> _SOURCE EXCERPT_:
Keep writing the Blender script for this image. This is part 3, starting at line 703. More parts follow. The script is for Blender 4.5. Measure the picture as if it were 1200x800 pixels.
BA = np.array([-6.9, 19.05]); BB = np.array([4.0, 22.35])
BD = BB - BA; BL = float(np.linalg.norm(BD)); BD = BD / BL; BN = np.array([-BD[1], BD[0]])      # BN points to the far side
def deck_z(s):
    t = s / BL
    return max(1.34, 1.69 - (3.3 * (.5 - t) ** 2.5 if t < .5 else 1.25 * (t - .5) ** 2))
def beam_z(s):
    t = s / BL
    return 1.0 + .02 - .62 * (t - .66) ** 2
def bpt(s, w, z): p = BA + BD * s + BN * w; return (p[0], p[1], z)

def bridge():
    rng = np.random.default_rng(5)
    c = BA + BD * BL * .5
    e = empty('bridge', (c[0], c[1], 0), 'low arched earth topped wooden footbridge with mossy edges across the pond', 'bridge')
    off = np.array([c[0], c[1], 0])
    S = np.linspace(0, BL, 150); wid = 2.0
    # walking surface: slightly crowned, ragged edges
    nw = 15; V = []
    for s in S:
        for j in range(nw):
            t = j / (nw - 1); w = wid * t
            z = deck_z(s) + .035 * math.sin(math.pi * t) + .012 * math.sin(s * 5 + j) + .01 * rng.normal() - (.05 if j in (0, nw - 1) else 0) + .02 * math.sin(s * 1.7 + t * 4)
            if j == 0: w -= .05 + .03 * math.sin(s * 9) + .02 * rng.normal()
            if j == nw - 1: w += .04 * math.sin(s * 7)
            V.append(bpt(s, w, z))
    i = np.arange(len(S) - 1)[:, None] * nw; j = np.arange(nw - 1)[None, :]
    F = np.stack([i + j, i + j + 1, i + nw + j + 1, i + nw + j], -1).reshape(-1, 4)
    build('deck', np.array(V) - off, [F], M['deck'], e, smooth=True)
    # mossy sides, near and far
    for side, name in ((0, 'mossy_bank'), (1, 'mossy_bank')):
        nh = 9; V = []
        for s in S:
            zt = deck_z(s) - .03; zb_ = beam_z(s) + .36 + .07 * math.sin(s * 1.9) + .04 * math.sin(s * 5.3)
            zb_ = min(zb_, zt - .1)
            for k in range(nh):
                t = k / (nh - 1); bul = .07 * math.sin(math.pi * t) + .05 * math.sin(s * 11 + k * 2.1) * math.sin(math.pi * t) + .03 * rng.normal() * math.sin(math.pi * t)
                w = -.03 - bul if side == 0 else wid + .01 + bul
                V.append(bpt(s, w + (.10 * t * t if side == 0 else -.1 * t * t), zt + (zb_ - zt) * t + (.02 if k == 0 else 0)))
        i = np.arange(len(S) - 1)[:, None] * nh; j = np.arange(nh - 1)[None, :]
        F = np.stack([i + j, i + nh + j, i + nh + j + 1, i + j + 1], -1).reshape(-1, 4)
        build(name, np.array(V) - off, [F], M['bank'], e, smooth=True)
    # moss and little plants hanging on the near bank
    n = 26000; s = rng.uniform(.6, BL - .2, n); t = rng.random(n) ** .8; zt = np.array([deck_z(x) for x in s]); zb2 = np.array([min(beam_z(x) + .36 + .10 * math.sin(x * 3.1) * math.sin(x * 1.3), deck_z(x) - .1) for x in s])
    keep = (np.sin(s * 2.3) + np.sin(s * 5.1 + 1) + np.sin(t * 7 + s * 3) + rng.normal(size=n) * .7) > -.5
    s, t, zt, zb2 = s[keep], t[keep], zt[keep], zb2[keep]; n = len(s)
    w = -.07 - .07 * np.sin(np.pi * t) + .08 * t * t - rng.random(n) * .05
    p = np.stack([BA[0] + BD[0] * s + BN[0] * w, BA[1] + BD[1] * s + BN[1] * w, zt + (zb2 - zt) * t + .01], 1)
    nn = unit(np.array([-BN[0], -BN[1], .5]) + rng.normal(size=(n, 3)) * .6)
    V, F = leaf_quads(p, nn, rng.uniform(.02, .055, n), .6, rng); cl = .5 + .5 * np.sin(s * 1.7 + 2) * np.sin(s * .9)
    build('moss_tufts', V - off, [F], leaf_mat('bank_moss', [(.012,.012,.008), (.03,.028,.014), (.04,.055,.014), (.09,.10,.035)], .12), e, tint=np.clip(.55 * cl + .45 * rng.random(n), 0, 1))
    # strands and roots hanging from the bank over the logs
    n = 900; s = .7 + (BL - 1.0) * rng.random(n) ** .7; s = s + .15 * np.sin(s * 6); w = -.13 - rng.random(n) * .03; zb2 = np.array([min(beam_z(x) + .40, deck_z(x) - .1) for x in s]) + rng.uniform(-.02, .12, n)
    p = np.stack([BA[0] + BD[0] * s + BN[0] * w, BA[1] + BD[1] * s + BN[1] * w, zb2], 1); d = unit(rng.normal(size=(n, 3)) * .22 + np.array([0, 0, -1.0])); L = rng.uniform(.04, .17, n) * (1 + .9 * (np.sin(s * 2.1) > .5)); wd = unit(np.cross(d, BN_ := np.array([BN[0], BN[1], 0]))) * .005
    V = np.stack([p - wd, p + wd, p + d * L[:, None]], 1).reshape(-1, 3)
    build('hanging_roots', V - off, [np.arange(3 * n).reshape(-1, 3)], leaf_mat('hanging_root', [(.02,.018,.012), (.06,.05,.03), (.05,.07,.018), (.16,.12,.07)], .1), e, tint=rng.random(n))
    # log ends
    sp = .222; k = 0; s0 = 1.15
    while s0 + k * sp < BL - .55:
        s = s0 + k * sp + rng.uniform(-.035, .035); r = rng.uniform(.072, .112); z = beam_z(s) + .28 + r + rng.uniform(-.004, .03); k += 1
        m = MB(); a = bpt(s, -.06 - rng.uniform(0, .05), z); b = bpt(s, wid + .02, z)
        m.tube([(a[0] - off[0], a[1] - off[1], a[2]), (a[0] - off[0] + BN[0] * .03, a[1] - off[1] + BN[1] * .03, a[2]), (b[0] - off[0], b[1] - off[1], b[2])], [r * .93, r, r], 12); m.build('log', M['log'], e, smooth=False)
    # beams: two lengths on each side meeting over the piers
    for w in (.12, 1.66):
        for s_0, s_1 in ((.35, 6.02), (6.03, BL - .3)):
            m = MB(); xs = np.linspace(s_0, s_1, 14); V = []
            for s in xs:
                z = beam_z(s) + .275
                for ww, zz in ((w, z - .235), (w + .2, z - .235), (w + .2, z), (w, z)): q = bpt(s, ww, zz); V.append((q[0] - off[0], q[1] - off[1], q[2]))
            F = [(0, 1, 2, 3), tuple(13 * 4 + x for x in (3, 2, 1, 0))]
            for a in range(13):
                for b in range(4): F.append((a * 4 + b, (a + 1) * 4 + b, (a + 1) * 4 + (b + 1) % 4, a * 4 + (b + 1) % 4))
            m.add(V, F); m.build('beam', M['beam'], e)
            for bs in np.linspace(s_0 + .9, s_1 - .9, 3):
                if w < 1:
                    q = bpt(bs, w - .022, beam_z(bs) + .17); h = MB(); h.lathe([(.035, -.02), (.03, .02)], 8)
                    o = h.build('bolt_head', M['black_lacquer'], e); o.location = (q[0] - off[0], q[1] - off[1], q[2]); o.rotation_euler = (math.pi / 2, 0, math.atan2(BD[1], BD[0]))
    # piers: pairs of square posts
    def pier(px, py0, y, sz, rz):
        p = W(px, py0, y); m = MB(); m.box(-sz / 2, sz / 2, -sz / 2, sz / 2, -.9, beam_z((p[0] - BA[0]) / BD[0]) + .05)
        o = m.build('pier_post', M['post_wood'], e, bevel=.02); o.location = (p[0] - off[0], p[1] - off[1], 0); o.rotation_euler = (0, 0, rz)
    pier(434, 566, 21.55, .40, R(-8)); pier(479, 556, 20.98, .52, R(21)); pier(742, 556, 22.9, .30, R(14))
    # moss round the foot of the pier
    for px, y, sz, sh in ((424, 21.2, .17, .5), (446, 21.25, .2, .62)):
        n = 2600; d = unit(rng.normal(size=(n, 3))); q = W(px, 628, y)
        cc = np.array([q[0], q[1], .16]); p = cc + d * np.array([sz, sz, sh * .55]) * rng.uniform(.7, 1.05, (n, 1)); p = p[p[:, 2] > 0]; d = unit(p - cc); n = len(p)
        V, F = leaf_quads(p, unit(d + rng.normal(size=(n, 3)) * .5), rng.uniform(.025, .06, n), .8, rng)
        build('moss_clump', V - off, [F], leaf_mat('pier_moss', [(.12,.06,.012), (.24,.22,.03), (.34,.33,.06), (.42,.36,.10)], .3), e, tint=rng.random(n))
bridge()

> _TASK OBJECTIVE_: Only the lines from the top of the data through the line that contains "def bpt(s, w, z): p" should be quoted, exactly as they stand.

> _EXERCISE SOLUTION_:
Keep writing the Blender script for this image. This is part 3, starting at line 703. More parts follow. The script is for Blender 4.5. Measure the picture as if it were 1200x800 pixels.
BA = np.array([-6.9, 19.05]); BB = np.array([4.0, 22.35])
BD = BB - BA; BL = float(np.linalg.norm(BD)); BD = BD / BL; BN = np.array([-BD[1], BD[0]])      # BN points to the far side
def deck_z(s):
    t = s / BL
    return max(1.34, 1.69 - (3.3 * (.5 - t) ** 2.5 if t < .5 else 1.25 * (t - .5) ** 2))
def beam_z(s):
    t = s / BL
    return 1.0 + .02 - .62 * (t - .66) ** 2
def bpt(s, w, z): p = BA + BD * s + BN * w; return (p[0], p[1], z)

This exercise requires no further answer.